Chapter 19. Allergic to Wisdom

The first three months at a new job is a delicate time because you are in the “first impression zone” where, whether you like it or not, the judgment factor is impossibly high.

I was a new VP. Treading carefully in meetings. Listening carefully. Not making bold moves. This is my standard operating procedure and I normally follow it for three months minimum until someone says, “When are you getting started?”

I’ve learned to ignore my instant negative knee-jerk reaction to this observation. It’s clear they want to see change; otherwise, why’d they hire me? I understand they want to see that change sooner than later, but I know two things. First, I’ve been doing nothing but getting started with 90 days of intense observation. Second, I’ve learned the perceptions built in the “first impression zone” are instant and hard to change.

There are other odd statements made by my new team in these early days:

Don’t mention your prior company.

No one says it like that. They say, “We’re a unique culture” and other phrases designed to support the notion that this group of humans is blazing a truly original trail. Another one:

No one has ever done this before.

They do actually say that, and they are partially correct.
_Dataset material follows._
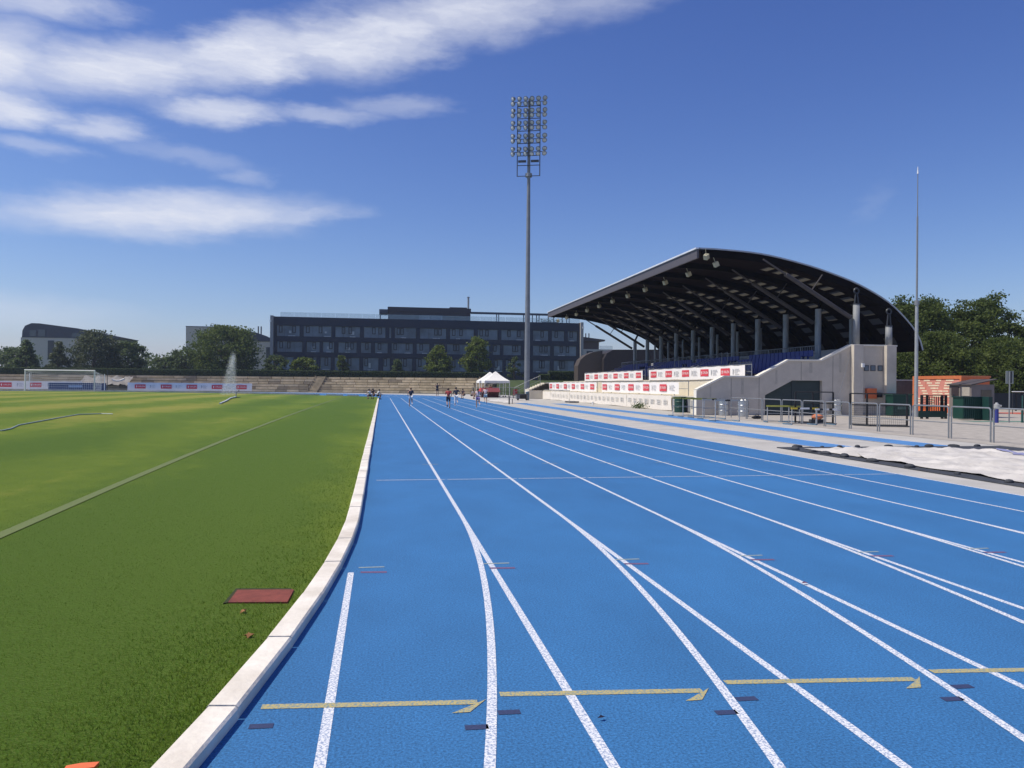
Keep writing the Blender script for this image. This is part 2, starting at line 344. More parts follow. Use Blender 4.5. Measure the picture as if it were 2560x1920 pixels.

They are proud of what they’ve built and I’m proud to be there, but the idea that this amazing group of humans is going to invent it all as they go is a dangerous and inefficient strategy. There is hard work ahead, and while this group of talented humans has built a product that has everyone’s attention, they are not going to invent how to produce it or how to lead.

Still, why the allergy to preexisting wisdom? I can explain, because I’ve been there.

A Circus of Failure

As I wrote back in the introduction to Act I, my first management role started with Tony at Netscape walking into my cubicle on a random Wednesday to ask me if I wanted to be a manager.

“Sure,” I said.

Thus began a multiyear circus of failure.

Remember, management isn’t a promotion, it’s a career restart. And just like when joining a compelling new start-up, we begin with the following affirmation: “I need to look like I know what I’m doing even though I’ve never done it before.”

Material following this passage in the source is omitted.